MacBook Pro Battery Issue – Fixing Random Discharge When Charging

batterychargingmacbook pro

My 15 inch 2018 Mac Book Pro with Mojave 10.14 randomly starts draining battery when plugged in. When I try to move the cable, change the power cable to a different USB slot nothing helps. The battery indicator is in charging state, but when pressed, it says "Not charging". After some time, when it gets to 88-92% it suddenly starts charging again.
I noticed that this happens independently of loads. Once or twice a day. This can happen when 2 IDE, browsers windows, media player are running simultaneously, and when it is in idle state showing only desktop. I'm using native 85Watt charging block and cable.

Additional info:
In System Report -> Power, the Condition is displayed as Normal. With cycles count equal to 52. This used to happen even when the condition used to be better, with fewer cycles count. But less frequently.

Best Answer

Update 2020-08-05: It's a new feature by Apply and intended behavior

see HT211246

If you see 'Not Charging' when your Mac notebook is connected to power Depending on its settings, your Mac might temporarily pause charging to help calibrate battery health management, a feature designed to improve the lifespan of your battery.

If your Mac notebook has Thunderbolt 3 ports and uses macOS Catalina 10.15.5 or later, you can use battery health management to help extend the life of your battery. Battery health management is designed to improve your battery's lifespan by reducing the rate at which it chemically ages. The feature does this by monitoring your battery's temperature history and charging patterns.

When battery health management is turned on, you might occasionally see ”Not Charging” in the battery status menu of your Mac, and your battery's maximum charge level might be lowered temporarily. This is normal, and it's how battery health management optimizes charging. Your Mac resumes charging to 100 percent depending on your usage.

This is a new behavior, in my opinion – and might be a bug (see update)

I have not noticed this behavior till recently (see below). I cannot remember observing a noticeable/quick discharge while connected to the power supply, and when this started to happen I thought the laptop is broken or the SMC/nvram corrupt…

What is happening now is that the Laptop (in my case also a MacBookPro 15" 2018) stops charging for a period of time (around 1 h). Maybe till it reaches ~93% remaining charge and then starts charging again.

I have noticed this since installing the 002 or 003 security update on High-Sierra, I have then tried a lot to troubleshoot this new behavior, updated to Mojave (with all updates), reset the nvram and power management but the issue persists.

The screen-shots below, from the iStat menu sensor data recording, show how the battery is draining (while still connected to the power supply). The DC input from the power supply is reduced to 2 W (20 V at 0.1 A) and power is (mainly) drawn from the battery.

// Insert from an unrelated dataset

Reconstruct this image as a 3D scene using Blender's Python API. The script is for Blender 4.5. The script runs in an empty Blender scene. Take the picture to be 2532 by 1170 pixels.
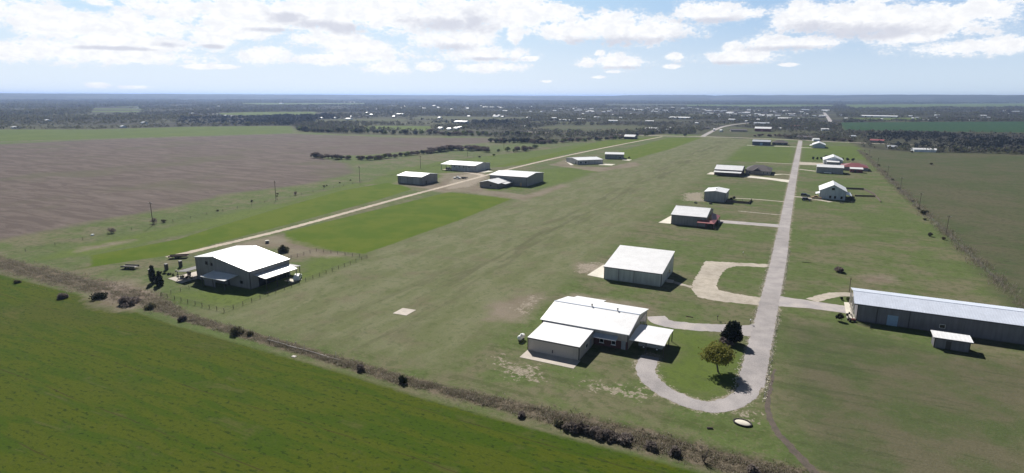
import bpy, math, random
import numpy as np
from mathutils import Matrix, Vector

random.seed(7)
RNG = np.random.default_rng(7)
scene = bpy.context.scene
col = scene.collection

# ------------------------------------------------------------------ camera
F, PITCH, YAW, ROLL, HCAM = 1464.0, math.radians(13.383), math.radians(25.961), math.radians(0.2214), 56.0
_f = Vector((-math.sin(YAW) * math.cos(PITCH), math.cos(YAW) * math.cos(PITCH), -math.sin(PITCH)))
_r0 = Vector((math.cos(YAW), math.sin(YAW), 0))
_u0 = _r0.cross(_f)
_r = _r0 * math.cos(ROLL) + _u0 * math.sin(ROLL)
_u = -_r0 * math.sin(ROLL) + _u0 * math.cos(ROLL)
cam_data = bpy.data.cameras.new("camera")
cam = bpy.data.objects.new("camera", cam_data)
col.objects.link(cam)
cam.matrix_world = Matrix(((_r.x, _u.x, -_f.x, 0), (_r.y, _u.y, -_f.y, 0), (_r.z, _u.z, -_f.z, HCAM), (0, 0, 0, 1)))
cam_data.sensor_fit = 'HORIZONTAL'
cam_data.angle = 2 * math.atan(1266 / F)
cam_data.clip_start = 0.5
cam_data.clip_end = 90000
scene.camera = cam

def ray(px, py):
    return _r * (px - 1266) + _u * (585 - py) + _f * F
def at(px, py, z=0.0):
    """the point of the terrain plane seen in the photograph at px, py"""
    d = ray(px, py)
    t = (z - HCAM) / d.z
    return (d.x * t, d.y * t)
def ats(*pts):
    return [at(*p) for p in pts]

# ------------------------------------------------------------------ world, sun, exposure
SUN_AZ = (-0.68, 0.733)      # horizontal direction towards the sun
SUN_EL = math.radians(40)
SKY = 0.05
world = bpy.data.worlds.new("World")
scene.world = world
world.use_nodes = True
scene.view_settings.view_transform = 'Standard'
scene.view_settings.look = 'None'
scene.view_settings.exposure = 0.33
scene.view_settings.gamma = 1
sun_d = bpy.data.lights.new("sun", 'SUN')
sun_d.energy = 5.0
sun_d.angle = math.radians(0.5)
sun_d.color = (1.0, 0.955, 0.89)
sun = bpy.data.objects.new("sun", sun_d)
col.objects.link(sun)
_sd = Vector((SUN_AZ[0] * math.cos(SUN_EL), SUN_AZ[1] * math.cos(SUN_EL), math.sin(SUN_EL)))
sun.rotation_euler = _sd.to_track_quat('Z', 'Y').to_euler()
scene.cycles.use_denoising = True
scene.cycles.max_bounces = 5
scene.cycles.diffuse_bounces = 3
scene.cycles.volume_bounces = 1
scene.cycles.transparent_max_bounces = 6


class G:
    """small node-tree writer"""
    def __init__(s, tree):
        s.t = tree
        s.n = tree.nodes
    def new(s, kind, **kw):
        nd = s.n.new(kind)
        for k, v in kw.items():
            setattr(nd, k, v)
        return nd
    def put(s, sock, v):
        if v is None:
            return
        if hasattr(v, 'is_output'):
            s.t.links.new(v, sock)
        else:
            sock.default_value = v
    def m(s, op, a, b=None, c=None, clamp=False):
        nd = s.new('ShaderNodeMath', operation=op, use_clamp=clamp)
        s.put(nd.inputs[0], a); s.put(nd.inputs[1], b); s.put(nd.inputs[2], c)
        return nd.outputs[0]
    def v(s, op, a, b=None, c=None):
        nd = s.new('ShaderNodeVectorMath', operation=op)
        s.put(nd.inputs[0], a); s.put(nd.inputs[1], b); s.put(nd.inputs[2], c)
        return nd.outputs['Value'] if op in ('LENGTH', 'DOT_PRODUCT') else nd.outputs[0]
    def noise(s, vec, scale, detail=3.0, rough=0.55, dist=0.0, dims='3D'):
        nd = s.new('ShaderNodeTexNoise', noise_dimensions=dims)
        s.put(nd.inputs['Vector'], vec)
        nd.inputs['Scale'].default_value = scale
        nd.inputs['Detail'].default_value = detail
        nd.inputs['Roughness'].default_value = rough
        nd.inputs['Distortion'].default_value = dist
        return nd.outputs[0]
    def ss(s, x, lo, hi, a=0.0, b=1.0):
        nd = s.new('ShaderNodeMapRange', interpolation_type='SMOOTHSTEP')
        s.put(nd.inputs[0], x)
        nd.inputs[1].default_value = lo; nd.inputs[2].default_value = hi
        nd.inputs[3].default_value = a; nd.inputs[4].default_value = b
        return nd.outputs[0]
    def mix(s, fac, a, b):
        nd = s.new('ShaderNodeMix', data_type='RGBA')
        s.put(nd.inputs[0], fac)
        for i, c in ((6, a), (7, b)):
            s.put(nd.inputs[i], c if hasattr(c, 'is_output') else (*c, 1.0))
        return nd.outputs[2]
    def mul(s, colr, fac):
        nd = s.new('ShaderNodeVectorMath', operation='SCALE')
        s.put(nd.inputs[0], colr)
        s.put(nd.inputs['Scale'], fac)
        return nd.outputs[0]


def ae(px, py):
    d = ray(px, py).normalized()
    return math.atan2(d.x, d.y), math.asin(d.z)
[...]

Battery charge drops to ~93% while connected to power supply
above: Battery charge drops to ~93% while connected to power supply


Battery powers system, while connected to power supply
above: The battery powers the system, although it's connected to power supply


Power input from the connected power supply
above: Power input from the connected power supply


This only happens when the laptop is awake and always at the same time of day. When it is not awake at that time it will start draining the battery the moment it is awake.

This continues to happen with different chargers and when booting to recovery mode, and - I think - when booting an older system from external drive.
I suppose that maybe something in the SMC code was changed, which triggers this behavior independent from the OS.

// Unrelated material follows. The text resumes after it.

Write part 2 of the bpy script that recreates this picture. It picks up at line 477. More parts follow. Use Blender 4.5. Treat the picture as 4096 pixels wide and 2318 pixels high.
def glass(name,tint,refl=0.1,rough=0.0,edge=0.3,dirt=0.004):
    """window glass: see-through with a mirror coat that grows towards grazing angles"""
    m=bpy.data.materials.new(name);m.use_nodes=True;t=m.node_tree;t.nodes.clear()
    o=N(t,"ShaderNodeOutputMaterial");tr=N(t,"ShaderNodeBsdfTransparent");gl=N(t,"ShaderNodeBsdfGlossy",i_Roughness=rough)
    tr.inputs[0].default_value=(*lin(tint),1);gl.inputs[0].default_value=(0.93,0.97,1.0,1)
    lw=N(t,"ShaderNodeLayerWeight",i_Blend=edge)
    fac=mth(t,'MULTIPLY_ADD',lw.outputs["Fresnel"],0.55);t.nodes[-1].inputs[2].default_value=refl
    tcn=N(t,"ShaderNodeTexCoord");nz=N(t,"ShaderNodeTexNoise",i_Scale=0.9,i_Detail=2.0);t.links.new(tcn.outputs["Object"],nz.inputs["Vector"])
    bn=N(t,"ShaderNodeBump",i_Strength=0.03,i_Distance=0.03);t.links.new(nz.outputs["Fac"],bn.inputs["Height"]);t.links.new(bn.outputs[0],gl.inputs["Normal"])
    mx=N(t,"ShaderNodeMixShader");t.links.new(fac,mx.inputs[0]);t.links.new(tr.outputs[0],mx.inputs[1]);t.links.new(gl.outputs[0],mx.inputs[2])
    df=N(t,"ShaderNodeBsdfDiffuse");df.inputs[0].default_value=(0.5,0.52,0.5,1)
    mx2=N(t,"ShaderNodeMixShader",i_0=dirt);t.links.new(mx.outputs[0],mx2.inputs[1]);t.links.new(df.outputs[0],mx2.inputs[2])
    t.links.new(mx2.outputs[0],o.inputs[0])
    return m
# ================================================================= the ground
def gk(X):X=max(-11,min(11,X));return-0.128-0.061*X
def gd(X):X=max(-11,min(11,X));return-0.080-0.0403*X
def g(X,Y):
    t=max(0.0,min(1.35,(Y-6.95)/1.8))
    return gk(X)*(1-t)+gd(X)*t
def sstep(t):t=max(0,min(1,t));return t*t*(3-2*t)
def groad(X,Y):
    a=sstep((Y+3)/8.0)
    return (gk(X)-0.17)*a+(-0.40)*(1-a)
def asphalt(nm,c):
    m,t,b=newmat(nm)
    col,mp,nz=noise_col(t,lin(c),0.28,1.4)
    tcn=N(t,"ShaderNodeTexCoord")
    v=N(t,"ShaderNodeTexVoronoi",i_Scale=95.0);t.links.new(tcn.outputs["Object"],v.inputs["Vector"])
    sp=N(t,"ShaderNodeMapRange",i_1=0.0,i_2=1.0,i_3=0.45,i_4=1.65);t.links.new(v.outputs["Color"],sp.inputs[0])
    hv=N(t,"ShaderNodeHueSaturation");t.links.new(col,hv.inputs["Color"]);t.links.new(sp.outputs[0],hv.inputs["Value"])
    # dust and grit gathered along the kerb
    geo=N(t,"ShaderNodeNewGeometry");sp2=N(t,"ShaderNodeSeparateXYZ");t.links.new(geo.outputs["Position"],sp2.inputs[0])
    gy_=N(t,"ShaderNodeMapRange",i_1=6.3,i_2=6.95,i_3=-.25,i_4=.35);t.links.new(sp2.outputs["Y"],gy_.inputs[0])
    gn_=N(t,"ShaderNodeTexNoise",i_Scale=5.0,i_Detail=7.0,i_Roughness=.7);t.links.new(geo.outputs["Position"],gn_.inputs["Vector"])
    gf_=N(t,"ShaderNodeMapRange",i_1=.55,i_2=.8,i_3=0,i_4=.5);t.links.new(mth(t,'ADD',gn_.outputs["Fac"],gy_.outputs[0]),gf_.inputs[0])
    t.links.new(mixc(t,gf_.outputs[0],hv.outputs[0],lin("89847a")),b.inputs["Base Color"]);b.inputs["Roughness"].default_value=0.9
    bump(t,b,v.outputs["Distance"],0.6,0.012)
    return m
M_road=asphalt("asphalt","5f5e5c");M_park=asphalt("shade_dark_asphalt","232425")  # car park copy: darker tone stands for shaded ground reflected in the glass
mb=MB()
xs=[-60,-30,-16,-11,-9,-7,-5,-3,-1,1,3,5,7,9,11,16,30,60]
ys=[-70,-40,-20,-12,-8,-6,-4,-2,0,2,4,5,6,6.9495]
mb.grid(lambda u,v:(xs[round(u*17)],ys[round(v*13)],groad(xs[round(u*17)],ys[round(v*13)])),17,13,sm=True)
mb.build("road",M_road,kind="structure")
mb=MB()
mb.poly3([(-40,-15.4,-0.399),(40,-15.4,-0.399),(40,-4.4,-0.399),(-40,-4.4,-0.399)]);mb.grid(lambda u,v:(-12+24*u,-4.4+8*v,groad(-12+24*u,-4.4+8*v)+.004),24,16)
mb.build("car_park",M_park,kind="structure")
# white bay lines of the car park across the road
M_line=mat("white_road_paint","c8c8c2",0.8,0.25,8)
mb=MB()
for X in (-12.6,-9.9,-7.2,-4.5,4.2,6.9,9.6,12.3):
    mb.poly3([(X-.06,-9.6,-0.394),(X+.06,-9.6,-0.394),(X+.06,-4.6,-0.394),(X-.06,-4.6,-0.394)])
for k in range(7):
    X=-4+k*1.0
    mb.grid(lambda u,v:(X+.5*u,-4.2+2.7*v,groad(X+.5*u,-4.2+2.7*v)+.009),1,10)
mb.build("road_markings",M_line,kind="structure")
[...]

All in all this new behavior has perplexed me quite a bit.

I do not see how a daily forced discharge to 93% can prolong the overall life of the battery!

Right now Apple is forcibly adding one full discharge/charge cycle about every two weeks, or ~25 full cycles per year. Maybe (and I hope so) they have done some research and determined that this behavior actually prolongs the battery-lifetime – on the other hand this might just be a bug…


Update 2020-08-05: It's not a bug but "a feature designed to improve the lifespan of your battery", according to Apple

The way Apple back-ported this behavior to High-Sierra and Mojave, where there is no "Battery health management" in System Preferences/Energy Saver still makes me wonder if this is working entirely as intended.